Chairman of the 2013 Man Booker Prize says graphic novels should be considered alongside more mainstream works.

Building Stories by Chris Ware
Building Stories by Chris Ware Photo: Julian Andrews
The newly announced chairman of the 2013 Man Booker Prize has said he would welcome entries by authors of graphic novels. Robert Macfarlane, an English fellow at Cambridge and a judge in 2004, said that the works of authors such as Dickens and Wilkie Collins were produced with illustrations in the 19th century and if publishers were keen to submit them it would provoke a "great discussion".
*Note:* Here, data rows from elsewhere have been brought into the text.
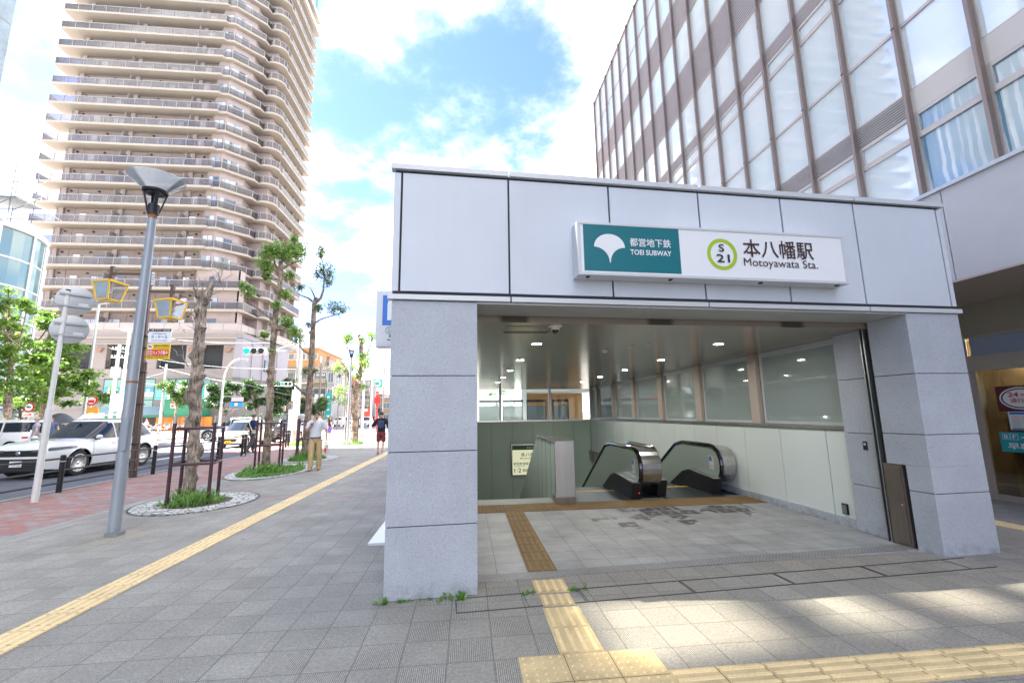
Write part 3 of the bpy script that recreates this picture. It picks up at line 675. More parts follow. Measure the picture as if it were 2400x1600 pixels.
# hanging blue sign on the street side of the hall, seen past the pier
HS = thing('hanging_sign', 'white projecting lightbox with blue square half hidden behind the granite pier', 'sign', (-.85, 6, 2.5))
MB().box(-1.22, 5.96, 2.50, -.74, 6.14, 3.27).build('sign_case', TRIM, HS, bevel=.008)
hf = MB().box(-1.19, 5.952, 2.53, -.77, 5.96, 3.24).build('sign_face', M('grey white face', (.66, .69, .72), .4), HS)
MB().box(-1.135, 5.948, 2.79, -.80, 5.952, 3.205).build('blue_square', M('blue', (.02, .16, .62), .4), hf)
P = [(-1.07, 2.86), (-1.07, 3.08)]+[(-.96-.11*cos(pi/2*i/8), 3.08+.10*sin(pi/2*i/8)) for i in range(9)]+[(-.86, 3.18), (-.86, 2.86)]
MB().prism(P, lambda u, v, w: (u, w, v), 5.9455, 5.948).build('emblem', WHT, hf)
mb = MB(); vs = []
for r in (.05, .042):
    for i in range(24): vs.append((-1.04+r*cos(2*pi*i/24), 5.949, 2.72+r*sin(2*pi*i/24)))
mb.add(vs, [(i, (i+1) % 24, 24+(i+1) % 24, 24+i) for i in range(24)]); mb.build('ring', M('green ring', (.05, .35, .12), .4), hf)
text('S', 'lettering', INK, hf, (-1.04, 5.951, 2.725), (1, 0, 0), (0, 0, 1), .025, None, .01, 'C'); text('21', 'lettering', INK, hf, (-1.04, 5.951, 2.69), (1, 0, 0), (0, 0, 1), .027, None, .01, 'C')
text('本八幡駅', 'lettering', INK, hf, (-1.05, 5.951, 2.62), (1, 0, 0), (0, 0, 1), .045, .22, .008); text('Motoyawata Sta.', 'lettering', INK, hf, (-1.06, 5.951, 2.575), (1, 0, 0), (0, 0, 1), .03, .24, .004)
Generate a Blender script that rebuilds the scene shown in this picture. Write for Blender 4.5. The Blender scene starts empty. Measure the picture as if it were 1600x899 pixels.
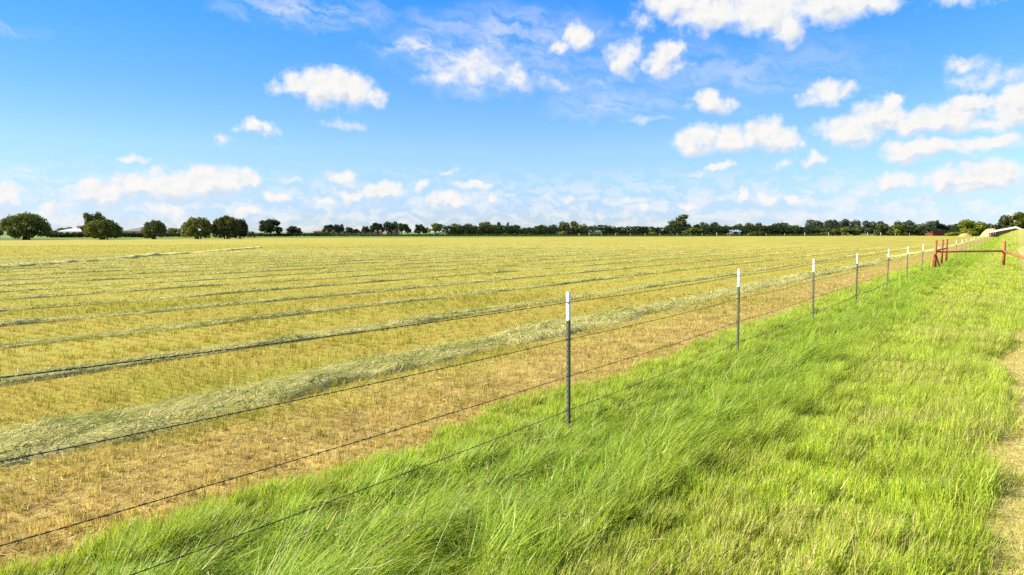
import bpy, math, random
import numpy as np
from mathutils import Vector

rng = np.random.default_rng(7)
random.seed(7)
scn = bpy.context.scene
COL = scn.collection

# ------------------------------------------------------------------ camera
CAM_H, FPX, HOR = 1.85, 1155.0, 363.0
PITCH = math.atan((449.5 - HOR) / FPX)
cam = bpy.data.objects.new('camera', bpy.data.cameras.new('camera'))
cam.data.sensor_width = 36.0
cam.data.lens = 36.0 * FPX / 1600.0
cam.data.clip_start, cam.data.clip_end = 0.05, 30000
cam.location = (0, 0, CAM_H)
cam.rotation_euler = (math.radians(90) - PITCH, 0, 0)
COL.objects.link(cam)
scn.camera = cam
CP, SP = math.cos(PITCH), math.sin(PITCH)

def ray(x, y):
    cx, cy = (x - 800) / FPX, (449.5 - y) / FPX
    return (cx, CP + cy * SP, -SP + cy * CP)
def ground(x, y, z=0.0):
    r = ray(x, y); s = (z - CAM_H) / r[2]
    return (r[0] * s, r[1] * s)
def lateral(x, Y, z=0.0):                       # world X seen at picture column x when standing at distance Y
    return (x - 800) / FPX * (Y * CP + (CAM_H - z) * SP)
def column(X, Y, z):
    return 800 + FPX * X / (Y * CP + (CAM_H - z) * SP)

# fence frame: d runs along the fence, n across it (towards the field)
ANG = math.atan((1585 - 800) / FPX)
DX, DY = math.sin(ANG), math.cos(ANG)
NX, NY = -DY, DX
def tp(t, p): return (DX * t + NX * p, DY * t + NY * p)
FP = 3.40                                       # the fence's distance from the camera

def ss(a, b, x):
    u = np.clip((np.asarray(x, float) - a) / (b - a), 0, 1)
    return u * u * (3 - 2 * u)
def H(t, p):                                    # the gentle rise ahead, along the track
    return 2.7 * ss(70, 215, t) * ss(-6.0, 2.0, -np.asarray(p, float)) * (1 - 0.6 * ss(400, 900, t))
def Hxy(x, y): return float(H(DX * x + DY * y, NX * x + NY * y))

def h2(ix, iy, s):
    v = np.sin(ix * 127.1 + iy * 311.7 + s * 74.7) * 43758.5453
    return v - np.floor(v)
def vn(x, y, s=0):
    ix, iy = np.floor(x), np.floor(y)
    fx, fy = x - ix, y - iy
    fx = fx * fx * (3 - 2 * fx); fy = fy * fy * (3 - 2 * fy)
    a, b = h2(ix, iy, s), h2(ix + 1, iy, s)
    c, d = h2(ix, iy + 1, s), h2(ix + 1, iy + 1, s)
    return (a * (1 - fx) + b * fx) * (1 - fy) + (c * (1 - fx) + d * fx) * fy
def fbm(x, y, s=0, o=3):
    v, a, tot = 0, 1.0, 0
    for k in range(o):
        v = v + a * vn(x * 2 ** k, y * 2 ** k, s + k); tot += a; a *= .5
    return v / tot

# ------------------------------------------------------------------ materials
def mat(name):
    m = bpy.data.materials.new(name); m.use_nodes = True
    nt = m.node_tree; nt.nodes.clear()
    return m, nt
def N(nt, t, **kw):
    n = nt.nodes.new(t)
    for k, v in kw.items():
        if k == 'inp':
            for i, val in v.items(): n.inputs[i].default_value = val
        else: setattr(n, k, v)
    return n
def ramp(nt, stops, src):
    r = N(nt, 'ShaderNodeValToRGB'); e = r.color_ramp.elements
    while len(e) < len(stops): e.new(0.5)
    for k, (p, c) in enumerate(stops): e[k].position = p; e[k].color = (*c, 1)
    nt.links.new(src, r.inputs[0]); return r.outputs[0]
def mix(nt, f, a, b):
    m = N(nt, 'ShaderNodeMix', data_type='RGBA')
    for s, v in ((m.inputs[0], f), (m.inputs[6], a), (m.inputs[7], b)):
        if hasattr(v, 'node'): nt.links.new(v, s)
        else: s.default_value = v if isinstance(v, float) else (*v, 1)
    return m.outputs[2]
def math_(nt, op, a, b=0.0, c=0.0, clamp=False):
    m = N(nt, 'ShaderNodeMath', operation=op, use_clamp=clamp)
    for s, v in zip(m.inputs, (a, b, c)):
        if hasattr(v, 'node'): nt.links.new(v, s)
        else: s.default_value = v
    return m.outputs[0]
def smooth(nt, v, a, b):
    m = N(nt, 'ShaderNodeMapRange', interpolation_type='SMOOTHSTEP')
    nt.links.new(v, m.inputs[0]); m.inputs[1].default_value = a; m.inputs[2].default_value = b
    return m.outputs[0]
def surf(nt, col, rough=.8, spec=.3, metal=0.0, normal=None):
    b = N(nt, 'ShaderNodeBsdfPrincipled')
    if hasattr(col, 'node'): nt.links.new(col, b.inputs['Base Color'])
    else: b.inputs['Base Color'].default_value = (*col, 1)
    b.inputs['Roughness'].default_value = rough
    b.inputs['Specular IOR Level'].default_value = spec
    b.inputs['Metallic'].default_value = metal
    if normal is not None: nt.links.new(normal, b.inputs['Normal'])
    o = N(nt, 'ShaderNodeOutputMaterial'); nt.links.new(b.outputs[0], o.inputs[0])
    return b
def noise(nt, vec, scale, detail=4, rough=.55):
    n = N(nt, 'ShaderNodeTexNoise', inp={'Scale': scale, 'Detail': detail, 'Roughness': rough})
    if vec is not None: nt.links.new(vec, n.inputs['Vector'])
    return n.outputs['Fac']
def pos(nt): return N(nt, 'ShaderNodeNewGeometry').outputs['Position']
def fence_coords(nt):                           # world position turned into (along, across, z)
    vr = N(nt, 'ShaderNodeVectorRotate', rotation_type='Z_AXIS')
    vr.inputs['Angle'].default_value = -(math.pi / 2 - ANG)
    nt.links.new(pos(nt), vr.inputs['Vector'])
    return vr.outputs[0]                        # x = along the fence, y = across it
def scaled(nt, v, s):
    m = N(nt, 'ShaderNodeVectorMath', operation='MULTIPLY'); nt.links.new(v, m.inputs[0]); m.inputs[1].default_value = s
    return m.outputs[0]
def bump(nt, h, strength, dist):
    b = N(nt, 'ShaderNodeBump', inp={'Strength': strength, 'Distance': dist}); nt.links.new(h, b.inputs['Height'])
    return b.outputs[0]

def simple(name, col, rough=.7, spec=.3, metal=0.0, var=.25, scale=3.0):
    m, nt = mat(name)
    f = noise(nt, N(nt, 'ShaderNodeTexCoord').outputs['Object'], scale, 5)
    c = mix(nt, f, tuple(x * (1 - var) for x in col), tuple(min(1, x * (1 + var)) for x in col))
    surf(nt, c, rough, spec, metal); return m

def blade_mat(name, trans=.4, gloss=.06, rough=.45):
    m, nt = mat(name)
    a = N(nt, 'ShaderNodeAttribute', attribute_name='tint').outputs['Color']
    d = N(nt, 'ShaderNodeBsdfDiffuse'); nt.links.new(a, d.inputs[0])
    tr = N(nt, 'ShaderNodeBsdfTranslucent'); nt.links.new(a, tr.inputs[0])
    mx = N(nt, 'ShaderNodeMixShader', inp={0: trans}); nt.links.new(d.outputs[0], mx.inputs[1]); nt.links.new(tr.outputs[0], mx.inputs[2])
    g = N(nt, 'ShaderNodeBsdfGlossy', inp={'Roughness': rough})
    m2 = N(nt, 'ShaderNodeMixShader', inp={0: gloss}); nt.links.new(mx.outputs[0], m2.inputs[1]); nt.links.new(g.outputs[0], m2.inputs[2])
    o = N(nt, 'ShaderNodeOutputMaterial'); nt.links.new(m2.outputs[0], o.inputs[0])
    return m

M_BLADE = blade_mat('living_grass', .5, .02)
M_STRAW = blade_mat('dry_stubble', .35, .01)

# mown field
M_FIELD, nt = mat('mown_field')
fc = fence_coords(nt)
sep = N(nt, 'ShaderNodeSeparateXYZ'); nt.links.new(fc, sep.inputs[0])
n_big = noise(nt, scaled(nt, fc, (.05, .22, 1)), 1.0, 3)
n_mid = noise(nt, scaled(nt, fc, (.5, 1.6, 1)), 1.0, 6, .65)
n_fine = noise(nt, scaled(nt, fc, (6, 12, 1)), 1.0, 6, .7)
grassy = mix(nt, smooth(nt, n_mid, .35, .68), (.39, .31, .055), (.30, .315, .038))
grassy = mix(nt, smooth(nt, n_big, .38, .68), grassy, (.41, .375, .06))
n_iso = noise(nt, pos(nt), 2.2, 6, .68)
tan = mix(nt, smooth(nt, n_iso, .36, .62), (.27, .185, .05), (.50, .38, .11))
edge = math_(nt, 'MULTIPLY_ADD', n_mid, 2.2, sep.outputs[1])
c = mix(nt, smooth(nt, edge, 6.4, 8.0), tan, grassy)
c = mix(nt, smooth(nt, n_fine, .35, .75), mix(nt, .30, c, (.16, .11, .03)), c)
surf(nt, c, .95, .1, normal=bump(nt, n_fine, .8, .05))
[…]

His comments come in the week that the Costa novel and biography prize shortlists both included graphic works for the first time: Days of Bagnold Summer by Joff Winterhart and Dotter of her Father's Eyes by Mary M Talbot and Bryan Talbot.
Although Art Spiegelman's Holocaust memorial to his parents, Maus, won a Pulitzer Prize in 1992 and works such as Marjane Satrapi's Persepolis and Posy Simmonds's Tamara Drewe have been critically acclaimed, the graphic novel or comic book form has struggled to be taken seriously.
The Booker Prize-winning novelist AS Byatt, for one, said the novel was a very different form. "They're not comparable," she said, speaking to The Times newspaper. "I think graphic novels can be a work of art just as much as a conventional novel, but I do think it's a completely different art to the kind of thing Hilary Mantel does." 

Ion Trewin, the man who runs the Booker Prize, said that there was no rule stopping publishers submitting a graphic novel but that none had ever done so. "I would need an awful lot of convincing," he added.
The critic John Walsh writes today that "illustrations in novels are for children, or those who have trouble keeping up".